### WHAT IS BEING ASKED
Extract each line containing the string "objects".

________________________

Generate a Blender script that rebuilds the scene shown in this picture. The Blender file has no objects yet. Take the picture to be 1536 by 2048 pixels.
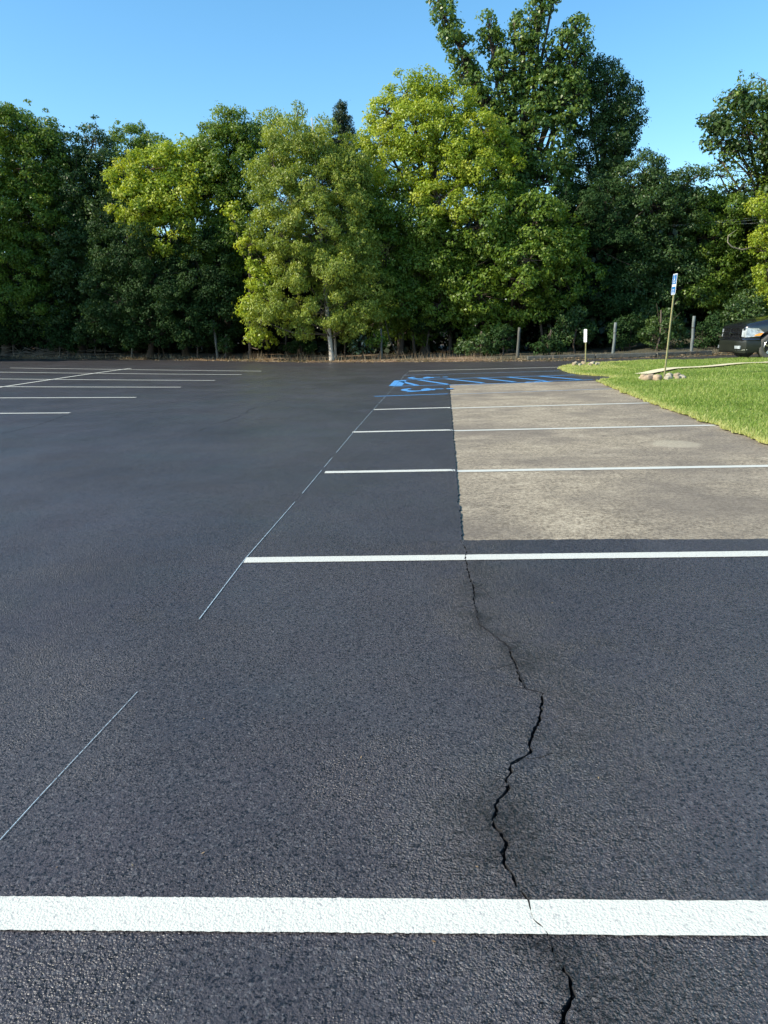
import bpy, bmesh, math
import numpy as np
from mathutils import Vector, Matrix
SC = bpy.context.scene
COL = SC.collection
# ---------------------------------------------------------------- camera
FPX = 1500.0; TH = math.atan(369/1500.0); ROLL = .025; CH = 1.29
cF = np.array([0, math.cos(TH), -math.sin(TH)]); cU = np.array([0, math.sin(TH), math.cos(TH)]); cX = np.array([1., 0, 0])
cR = cX*math.cos(ROLL) - cU*math.sin(ROLL); cT = cU*math.cos(ROLL) + cX*math.sin(ROLL)
cd = bpy.data.cameras.new('camera'); cam = bpy.data.objects.new('camera', cd); COL.objects.link(cam)
cd.sensor_fit = 'VERTICAL'; cd.sensor_height = 24; cd.lens = 24*FPX/2048; cd.clip_start = .05; cd.clip_end = 3000
M = Matrix(((cR[0], cT[0], -cF[0], 0), (cR[1], cT[1], -cF[1], 0), (cR[2], cT[2], -cF[2], CH), (0, 0, 0, 1)))
cam.matrix_world = M
SC.camera = cam
SC.render.resolution_x = 768; SC.render.resolution_y = 1024
# ---------------------------------------------------------------- sky and sun
SUN_EL = 37; SUN_AZ = 19           # azimuth: degrees towards the viewer from due left
S = Vector((-math.cos(math.radians(SUN_EL))*math.cos(math.radians(SUN_AZ)),
            -math.cos(math.radians(SUN_EL))*math.sin(math.radians(SUN_AZ)), math.sin(math.radians(SUN_EL))))
w = bpy.data.worlds.new('World'); SC.world = w; w.use_nodes = True
nt = w.node_tree; bg = nt.nodes['Background']; sky = nt.nodes.new('ShaderNodeTexSky')
sky.sky_type = 'NISHITA'; sky.sun_disc = False; sky.sun_elevation = math.radians(SUN_EL)
sky.sun_rotation = math.atan2(S.x, S.y)
sky.air_density = 1.0; sky.dust_density = 0.5; sky.ozone_density = 3.0
hs = nt.nodes.new('ShaderNodeHueSaturation'); hs.inputs['Saturation'].default_value = 1.2; hs.inputs['Hue'].default_value = .488; hs.inputs['Value'].default_value = 1.1
nt.links.new(sky.outputs[0], hs.inputs['Color']); nt.links.new(hs.outputs[0], bg.inputs[0]); bg.inputs[1].default_value = .15
sl = bpy.data.lights.new('sun', 'SUN'); sl.energy = 4.6; sl.angle = math.radians(.5); sl.color = (1, .91, .74)
so = bpy.data.objects.new('sun', sl); COL.objects.link(so); so.rotation_euler = S.to_track_quat('Z', 'Y').to_euler()
SC.view_settings.view_transform = 'Standard'; SC.view_settings.look = 'None'
SC.view_settings.exposure = .6; SC.view_settings.gamma = 1; SC.view_settings.use_curve_mapping = False
# ---------------------------------------------------------------- helpers
rng = np.random.default_rng(7)
def ss(a, b, x):
    t = np.clip((np.asarray(x, float)-a)/(b-a), 0, 1); return t*t*(3-2*t)
def H(x, y): return .022*np.maximum(0, -np.asarray(x, float)-3)*ss(12, 28, y)      # the lot rises gently to the far left
def ray(px, py): return cF + cR*(px-768)/FPX - cT*(py-1024)/FPX
def G(px, py, dz=0.0):
    d = ray(px, py); z = dz
    for i in range(50):
        t = (z-CH)/d[2]; p = np.array([0, 0, CH])+d*t; z = .5*z+.5*(float(H(p[0], p[1]))+dz)
    return p
def P(px, py, Y):
    d = ray(px, py); return np.array([0, 0, CH])+d*Y/d[1]
def tag(o, label=None, cat=None, group=None, kind=None):
    if label: o['label'] = label
    if cat: o['category'] = cat
    if group: o['group'] = group
    if kind: o['kind'] = kind
    return o
def empty(name, loc, label, cat, group=None, rz=0):
    o = bpy.data.objects.new(name, None); o.empty_display_size = .2; COL.objects.link(o); o.location = loc; o.rotation_euler[2] = rz
    return tag(o, label, cat, group)
def link(name, me, mat, parent=None, world=True):
    o = bpy.data.objects.new(name, me); COL.objects.link(o)
    if mat is not None:
        for m in (mat if isinstance(mat, (list, tuple)) else [mat]): me.materials.append(m)
    if parent is not None:
        o.parent = parent
        if world: o.matrix_parent_inverse = (Matrix.Translation(parent.location) @ parent.rotation_euler.to_matrix().to_4x4()).inverted()
    return o
def mesh_np(name, V, Fq, n=4, smooth=False, attr=None):
    V = np.asarray(V, np.float32).reshape(-1, 3); Fq = np.asarray(Fq, np.int32).reshape(-1, n)
    me = bpy.data.meshes.new(name); me.vertices.add(len(V)); me.vertices.foreach_set('co', V.ravel())
    me.loops.add(Fq.size); me.loops.foreach_set('vertex_index', Fq.ravel())
    me.polygons.add(len(Fq)); me.polygons.foreach_set('loop_start', np.arange(len(Fq), dtype=np.int32)*n)
    me.polygons.foreach_set('loop_total', np.full(len(Fq), n, np.int32))
    if smooth: me.polygons.foreach_set('use_smooth', np.ones(len(Fq), bool))
    if attr is not None:
        a = me.attributes.new('tone', 'FLOAT', 'FACE'); a.data.foreach_set('value', np.asarray(attr, np.float32))
    me.update(calc_edges=True); me.validate(); return me
def bm_mesh(name, bm, smooth=False):
    me = bpy.data.meshes.new(name); bmesh.ops.recalc_face_normals(bm, faces=bm.faces); bm.to_mesh(me); bm.free()
    if smooth: me.polygons.foreach_set('use_smooth', [True]*len(me.polygons))
    return me
def box(bm, c, s, rot=None, bev=0):
    r = bmesh.ops.create_cube(bm, size=1); vs = r['verts']
    m = Matrix.Translation(c) @ (rot.to_4x4() if rot else Matrix()) @ Matrix.Diagonal((*s, 1))
    bmesh.ops.transform(bm, matrix=m, verts=vs)
    if bev:
        es = list({e for v in vs for e in v.link_edges})
        bmesh.ops.bevel(bm, geom=es, offset=bev, segments=2, affect='EDGES', profile=.5)
def tube(pts, rads, n=7, cap=True):
    pts = [np.asarray(p, float) for p in pts]; V = []; Fc = []
    for i, p in enumerate(pts):
        a = pts[max(0, i-1)]; b = pts[min(len(pts)-1, i+1)]; t = b-a; t = t/(np.linalg.norm(t)+1e-9)
        u = np.cross(t, [0.13, .98, .11]) if abs(t[1]) < .9 else np.cross(t, [1, 0, 0]); u /= np.linalg.norm(u); v = np.cross(t, u)
        for k in range(n):
            an = 2*math.pi*k/n; V.append(p+rads[i]*(u*math.cos(an)+v*math.sin(an)))
    for i in range(len(pts)-1):
        for k in range(n):
            Fc.append((i*n+k, i*n+(k+1) % n, (i+1)*n+(k+1) % n, (i+1)*n+k))
    return V, Fc
def unit(a): return a/np.maximum(np.linalg.norm(a, axis=-1, keepdims=True), 1e-9)
class MB:
    def __init__(s): s.V = []; s.F = []
    def add(s, V, F):
        o = len(s.V); s.V += [tuple(map(float, v)) for v in V]; s.F += [tuple(i+o for i in f) for f in F]
    def tube(s, pts, rads, n=7):
        V, F = tube(pts, rads, n); F = F+[tuple(range(n))[::-1], tuple(range(len(V)-n, len(V)))]; s.add(V, F)
    def build(s, name, mat, parent=None, smooth=False):
        me = bpy.data.meshes.new(name); me.from_pydata(s.V, [], s.F); me.update()
        if smooth: me.polygons.foreach_set('use_smooth', [True]*len(me.polygons))
        return link(name, me, mat, parent)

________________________

### EXERCISE ANSWER
Generate a Blender script that rebuilds the scene shown in this picture. The Blender file has no objects yet. Take the picture to be 1536 by 2048 pixels.
cd = bpy.data.cameras.new('camera'); cam = bpy.data.objects.new('camera', cd); COL.objects.link(cam)
so = bpy.data.objects.new('sun', sl); COL.objects.link(so); so.rotation_euler = S.to_track_quat('Z', 'Y').to_euler()
    o = bpy.data.objects.new(name, None); o.empty_display_size = .2; COL.objects.link(o); o.location = loc; o.rotation_euler[2] = rz
    o = bpy.data.objects.new(name, me); COL.objects.link(o)